Mumbai, India (BBN) - In her dotage, Victoria, still the reigning Queen of the United Kingdom of Great Britain and Ireland and the Empress of India, is in solitude a lonely woman.
Bearing the weight of the bejewelled crown for over six decades, she has seen the death of everyone she loved and has ever cared for, reports The Hindu.
Sitting at the head of a long table of dignitaries, she eats her meal in irreverence for the typical mannerisms of a royalty. The novelty and adrenaline of power has long worn off, and death refuses to knock her door.
At the centre of Victoria & Abdul is this woman. She expects no companionship, yet finds solidarity in an Indian man, much younger to her, whose perspectives on life infuse meaning into her own. She declares him to be her munshi, her teacher.

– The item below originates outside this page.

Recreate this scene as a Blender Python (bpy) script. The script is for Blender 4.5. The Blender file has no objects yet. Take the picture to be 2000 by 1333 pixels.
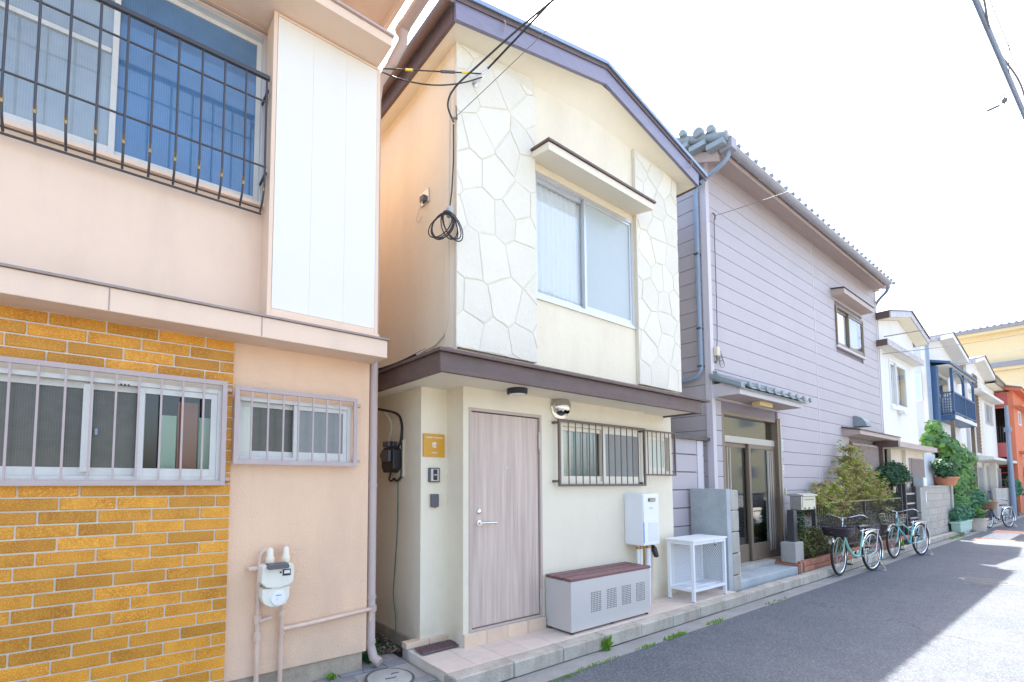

Stephen Frears’ film is based on this true story. Or ‘mostly’, as the screen reads at the beginning of the movie. If the filmmaker was at the liberty to pick parts of the actual events, he should have limited himself to exploration of the unexpected friendship between the two protagonists.
The problem arises when the film delves into the unacceptable aspect of this friendship, taking the story into dark alleyways of racism, post-colonial guilt and exoticism of the Orient.
The film, in its hurry to absolve Queen Victoria of any racial discrimination and glorify her as a wise and woke Empress, skims through crucial moments that lay the foundation for Victoria and Abdul’s relationship.
Their interaction is bereft of life-altering conversations, as one would expect. Instead all you get are quick stereotypes and clichés, which make Abdul seem like a guide taking a white lady around Chandi Chowk.
As for the Orient, you are dished out representative images of bazaars in Agra and the Taj Mahal. Abdul’s words of wisdom are reminiscent of a fortune teller in a small-town mela. The rest of the British cast spews lines like, “He’s teaching her Hindu”. To which another responds, “No, it’s Urdu, the Muslim version”. Abdul in England is an oddity, we get it. But the film often pushes the point to a cringeworthy extent.
Frears – who has previously dealt with both, the royalty and Judi Dench, in The Queen (2006) and Philomena (2013) respectively – lends Victoria a sense dignity in quietude. Dench is unguarded and evocative, especially when she breaks down in Abdul’s company.
She makes even the most stoic characters vulnerable. Ali Fazal as Abdul is visibly unable to reciprocate to Dench’s artistry. He masks his emotions behind perpetual smiles and feigns sincerity.
In this lush and sanitised period drama, humour is what works best. For a story centred around the emotional interdependence of two people, moments of laughter, sorrow, longing, loneliness, empathy, wisdom and affection are paramount. Instead of attempting a political saga with very little historical evidence to bank on, had the film been about the mutual discovery and separation of two individuals, Frears would’ve walked away with a film both heartening and heartbreaking.